Not Soho, Not Even Flushing

Updated: Nov 18, 2020

This isn’t SoHo. It’s not all about art around here. Other things come up now and then. As usual, this is the time of year when older people pontificate to younger people about going out in the world to make their mark. “The world awaits! Tomorrow’s teachers, tomorrow’s scientists, tomorrow’s philosophers are sitting amongst you on this, your graduation day!” But in reality, there is so much to learn that takes context. It can’t all be taught in school. Truth is, truth isn’t even the same from one place to another. There are landmines everywhere we go. Just as we are getting comfortable, thinking we know one thing from another, we get whacked upside the head with a new lesson. “This is a petunia, this is knapweed, this is the bathroom, this is the great outdoors.” According to Tori, making your mark and marking your territory are two different things. Who knew?


Of course, unlike in the city, when you live in the country, guys pee outdoors. It is encouraged from the days we take our first steps. We are taught to be relatively discrete about it, compared to dogs, but not so much as to disrupt progress on our chores. It is about the septic tank you see. Every flush is more work for the septic system, more water from the well. At least that is the lore. I suspect it has more to do with convenience. Or perhaps our mothers don’t want a bunch of filthy boys traipsing into the bathroom any more than absolutely necessary. But whatever the case, the act is not associated with any sense of shame. Like driving a dirty pickup, peeing outdoors in the outback is practical, and if nothing else, we ruralites are practical. And it is the natural way. A oneness with one’s maker, or some such thing. As my buddy, Chuck Fraser, puts it, we have “standing water rights."

So, anyway, I didn’t start this whole conversation to elaborate on the finer points of urination. I started it because there are these two weeds I’ve been experimenting on to see how many times I have to pee on them until they die. I’d say I started in about the second week of April. It is now late-May. Two or three times a day I’ve sacrificed my priorities to pee on these weeds. I’ve felt good about my commitment, and I was just getting a sense of having gained a measure of accomplishment, judging by the increasingly puny look of the foliage. In fact, I would say I was on the verge of success when Tori happened to catch a glimpse of that sort-of-unmistakable body language of the hurried-man zipping up. And what would normally be a

barely audible harrumph from a member of the outdoor-plumbing-disadvantaged sex, came out as more of screech. More like the shooing of a dog from digging in the garden.

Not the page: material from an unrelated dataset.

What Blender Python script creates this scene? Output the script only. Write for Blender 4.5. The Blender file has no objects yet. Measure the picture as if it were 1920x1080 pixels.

“WELL, NO WONDER!!” She yelled. "I thought something had to be going on there!"


I don’t know my plant families. If we don’t eat them, or make firewood out of them, or grow them for cows to eat, I probably don’t know them. I know we have some chlamydias, and

some gobsofthesias, and some whatthehellarethosias, but I’m not an expert. On the other hand, Tori kind of is. She know plants by their surnames and their nicknames, plants that have no idea at all who she is. People send her photos of plants to identify. And it turns out, she knows these weeds I’ve been peeing on. It even turns out she put them there. I think she called them something in the jaundice family. Maybe e-coli. I can’t remember, just now. I took Latin, but I didn’t have great amo, amas, or amat for it. But whatever I’ve been killing is looking pretty sad. In fact, I don’t think they really have any chance of surviving. But she thinks that maybe if they were removed to some unsullied soil somewhere, perhaps they would begin again to thrive.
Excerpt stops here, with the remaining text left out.